*Set exercise*.
Repeat each line word for word.
____ Data segment
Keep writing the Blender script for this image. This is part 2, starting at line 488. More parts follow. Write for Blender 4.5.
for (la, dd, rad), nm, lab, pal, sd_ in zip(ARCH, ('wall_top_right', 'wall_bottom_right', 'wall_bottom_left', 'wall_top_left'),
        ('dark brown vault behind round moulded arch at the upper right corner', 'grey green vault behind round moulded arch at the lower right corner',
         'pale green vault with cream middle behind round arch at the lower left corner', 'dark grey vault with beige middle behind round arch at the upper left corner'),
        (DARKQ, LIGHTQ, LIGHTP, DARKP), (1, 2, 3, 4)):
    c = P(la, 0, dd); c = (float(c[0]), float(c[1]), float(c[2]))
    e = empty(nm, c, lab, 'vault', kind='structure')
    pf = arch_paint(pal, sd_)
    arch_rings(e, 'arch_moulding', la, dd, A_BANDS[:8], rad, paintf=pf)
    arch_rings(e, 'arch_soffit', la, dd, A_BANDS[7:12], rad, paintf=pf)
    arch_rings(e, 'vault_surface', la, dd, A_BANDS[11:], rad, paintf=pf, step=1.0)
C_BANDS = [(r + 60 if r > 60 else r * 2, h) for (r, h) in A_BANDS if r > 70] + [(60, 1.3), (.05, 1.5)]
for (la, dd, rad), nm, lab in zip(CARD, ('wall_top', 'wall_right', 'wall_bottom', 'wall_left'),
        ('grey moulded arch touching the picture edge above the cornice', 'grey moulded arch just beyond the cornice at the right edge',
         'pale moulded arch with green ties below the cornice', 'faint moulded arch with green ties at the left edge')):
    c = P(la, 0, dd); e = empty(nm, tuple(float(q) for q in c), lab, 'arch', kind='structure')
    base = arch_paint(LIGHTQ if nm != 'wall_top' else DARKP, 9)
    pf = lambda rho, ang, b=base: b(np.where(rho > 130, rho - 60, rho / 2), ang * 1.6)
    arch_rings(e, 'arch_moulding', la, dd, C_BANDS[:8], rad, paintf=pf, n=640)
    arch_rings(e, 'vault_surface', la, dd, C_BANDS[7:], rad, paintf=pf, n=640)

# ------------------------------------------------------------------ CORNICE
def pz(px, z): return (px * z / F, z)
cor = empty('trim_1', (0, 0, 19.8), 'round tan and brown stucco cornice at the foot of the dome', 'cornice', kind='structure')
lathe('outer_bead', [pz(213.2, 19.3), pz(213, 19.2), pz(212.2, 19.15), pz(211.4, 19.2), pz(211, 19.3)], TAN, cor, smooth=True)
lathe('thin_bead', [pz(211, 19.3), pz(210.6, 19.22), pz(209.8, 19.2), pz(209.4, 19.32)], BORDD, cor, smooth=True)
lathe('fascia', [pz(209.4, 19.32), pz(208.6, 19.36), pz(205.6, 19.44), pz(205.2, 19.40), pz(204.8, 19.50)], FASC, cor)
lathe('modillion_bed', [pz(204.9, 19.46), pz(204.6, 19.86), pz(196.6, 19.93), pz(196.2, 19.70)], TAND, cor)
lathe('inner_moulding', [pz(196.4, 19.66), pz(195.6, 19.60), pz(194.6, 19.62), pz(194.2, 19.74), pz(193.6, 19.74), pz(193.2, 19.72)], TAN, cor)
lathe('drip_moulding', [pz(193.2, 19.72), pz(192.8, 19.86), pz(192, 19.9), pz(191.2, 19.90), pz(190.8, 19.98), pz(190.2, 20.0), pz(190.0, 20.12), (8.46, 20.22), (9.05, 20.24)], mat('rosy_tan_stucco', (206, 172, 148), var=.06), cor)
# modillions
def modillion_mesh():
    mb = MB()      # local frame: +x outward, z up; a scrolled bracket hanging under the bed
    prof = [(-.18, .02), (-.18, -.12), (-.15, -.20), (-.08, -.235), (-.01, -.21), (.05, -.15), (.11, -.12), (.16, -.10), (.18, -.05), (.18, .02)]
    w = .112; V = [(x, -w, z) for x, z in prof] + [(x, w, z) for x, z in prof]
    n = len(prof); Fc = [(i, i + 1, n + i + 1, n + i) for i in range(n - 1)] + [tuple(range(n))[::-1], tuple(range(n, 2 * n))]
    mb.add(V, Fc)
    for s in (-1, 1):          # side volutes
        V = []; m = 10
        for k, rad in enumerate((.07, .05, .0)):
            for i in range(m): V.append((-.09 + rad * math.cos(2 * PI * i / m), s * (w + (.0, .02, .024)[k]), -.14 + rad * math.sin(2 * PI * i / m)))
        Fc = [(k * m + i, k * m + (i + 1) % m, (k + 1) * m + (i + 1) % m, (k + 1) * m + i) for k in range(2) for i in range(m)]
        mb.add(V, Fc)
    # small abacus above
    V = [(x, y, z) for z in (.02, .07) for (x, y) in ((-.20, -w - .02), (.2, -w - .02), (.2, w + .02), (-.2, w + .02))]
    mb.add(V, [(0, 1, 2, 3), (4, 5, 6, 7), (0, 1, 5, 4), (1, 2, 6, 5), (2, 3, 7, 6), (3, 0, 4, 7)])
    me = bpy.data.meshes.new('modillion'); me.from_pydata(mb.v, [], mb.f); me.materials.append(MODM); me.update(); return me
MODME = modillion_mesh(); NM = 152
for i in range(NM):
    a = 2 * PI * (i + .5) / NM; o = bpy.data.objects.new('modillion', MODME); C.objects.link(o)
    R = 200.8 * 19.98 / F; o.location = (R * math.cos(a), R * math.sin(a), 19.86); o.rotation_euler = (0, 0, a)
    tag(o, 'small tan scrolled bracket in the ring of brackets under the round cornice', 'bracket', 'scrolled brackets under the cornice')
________
*Task result*.
Keep writing the Blender script for this image. This is part 2, starting at line 488. More parts follow. Write for Blender 4.5.
for (la, dd, rad), nm, lab, pal, sd_ in zip(ARCH, ('wall_top_right', 'wall_bottom_right', 'wall_bottom_left', 'wall_top_left'),
        ('dark brown vault behind round moulded arch at the upper right corner', 'grey green vault behind round moulded arch at the lower right corner',
         'pale green vault with cream middle behind round arch at the lower left corner', 'dark grey vault with beige middle behind round arch at the upper left corner'),
        (DARKQ, LIGHTQ, LIGHTP, DARKP), (1, 2, 3, 4)):
    c = P(la, 0, dd); c = (float(c[0]), float(c[1]), float(c[2]))
    e = empty(nm, c, lab, 'vault', kind='structure')
    pf = arch_paint(pal, sd_)
    arch_rings(e, 'arch_moulding', la, dd, A_BANDS[:8], rad, paintf=pf)
    arch_rings(e, 'arch_soffit', la, dd, A_BANDS[7:12], rad, paintf=pf)
    arch_rings(e, 'vault_surface', la, dd, A_BANDS[11:], rad, paintf=pf, step=1.0)
C_BANDS = [(r + 60 if r > 60 else r * 2, h) for (r, h) in A_BANDS if r > 70] + [(60, 1.3), (.05, 1.5)]
for (la, dd, rad), nm, lab in zip(CARD, ('wall_top', 'wall_right', 'wall_bottom', 'wall_left'),
        ('grey moulded arch touching the picture edge above the cornice', 'grey moulded arch just beyond the cornice at the right edge',
         'pale moulded arch with green ties below the cornice', 'faint moulded arch with green ties at the left edge')):
    c = P(la, 0, dd); e = empty(nm, tuple(float(q) for q in c), lab, 'arch', kind='structure')
    base = arch_paint(LIGHTQ if nm != 'wall_top' else DARKP, 9)
    pf = lambda rho, ang, b=base: b(np.where(rho > 130, rho - 60, rho / 2), ang * 1.6)
    arch_rings(e, 'arch_moulding', la, dd, C_BANDS[:8], rad, paintf=pf, n=640)
    arch_rings(e, 'vault_surface', la, dd, C_BANDS[7:], rad, paintf=pf, n=640)

# ------------------------------------------------------------------ CORNICE
def pz(px, z): return (px * z / F, z)
cor = empty('trim_1', (0, 0, 19.8), 'round tan and brown stucco cornice at the foot of the dome', 'cornice', kind='structure')
lathe('outer_bead', [pz(213.2, 19.3), pz(213, 19.2), pz(212.2, 19.15), pz(211.4, 19.2), pz(211, 19.3)], TAN, cor, smooth=True)
lathe('thin_bead', [pz(211, 19.3), pz(210.6, 19.22), pz(209.8, 19.2), pz(209.4, 19.32)], BORDD, cor, smooth=True)
lathe('fascia', [pz(209.4, 19.32), pz(208.6, 19.36), pz(205.6, 19.44), pz(205.2, 19.40), pz(204.8, 19.50)], FASC, cor)
lathe('modillion_bed', [pz(204.9, 19.46), pz(204.6, 19.86), pz(196.6, 19.93), pz(196.2, 19.70)], TAND, cor)
lathe('inner_moulding', [pz(196.4, 19.66), pz(195.6, 19.60), pz(194.6, 19.62), pz(194.2, 19.74), pz(193.6, 19.74), pz(193.2, 19.72)], TAN, cor)
lathe('drip_moulding', [pz(193.2, 19.72), pz(192.8, 19.86), pz(192, 19.9), pz(191.2, 19.90), pz(190.8, 19.98), pz(190.2, 20.0), pz(190.0, 20.12), (8.46, 20.22), (9.05, 20.24)], mat('rosy_tan_stucco', (206, 172, 148), var=.06), cor)
# modillions
def modillion_mesh():
    mb = MB()      # local frame: +x outward, z up; a scrolled bracket hanging under the bed
    prof = [(-.18, .02), (-.18, -.12), (-.15, -.20), (-.08, -.235), (-.01, -.21), (.05, -.15), (.11, -.12), (.16, -.10), (.18, -.05), (.18, .02)]
    w = .112; V = [(x, -w, z) for x, z in prof] + [(x, w, z) for x, z in prof]
    n = len(prof); Fc = [(i, i + 1, n + i + 1, n + i) for i in range(n - 1)] + [tuple(range(n))[::-1], tuple(range(n, 2 * n))]
    mb.add(V, Fc)
    for s in (-1, 1):          # side volutes
        V = []; m = 10
        for k, rad in enumerate((.07, .05, .0)):
            for i in range(m): V.append((-.09 + rad * math.cos(2 * PI * i / m), s * (w + (.0, .02, .024)[k]), -.14 + rad * math.sin(2 * PI * i / m)))
        Fc = [(k * m + i, k * m + (i + 1) % m, (k + 1) * m + (i + 1) % m, (k + 1) * m + i) for k in range(2) for i in range(m)]
        mb.add(V, Fc)
    # small abacus above
    V = [(x, y, z) for z in (.02, .07) for (x, y) in ((-.20, -w - .02), (.2, -w - .02), (.2, w + .02), (-.2, w + .02))]
    mb.add(V, [(0, 1, 2, 3), (4, 5, 6, 7), (0, 1, 5, 4), (1, 2, 6, 5), (2, 3, 7, 6), (3, 0, 4, 7)])
    me = bpy.data.meshes.new('modillion'); me.from_pydata(mb.v, [], mb.f); me.materials.append(MODM); me.update(); return me
MODME = modillion_mesh(); NM = 152
for i in range(NM):
    a = 2 * PI * (i + .5) / NM; o = bpy.data.objects.new('modillion', MODME); C.objects.link(o)
    R = 200.8 * 19.98 / F; o.location = (R * math.cos(a), R * math.sin(a), 19.86); o.rotation_euler = (0, 0, a)
    tag(o, 'small tan scrolled bracket in the ring of brackets under the round cornice', 'bracket', 'scrolled brackets under the cornice')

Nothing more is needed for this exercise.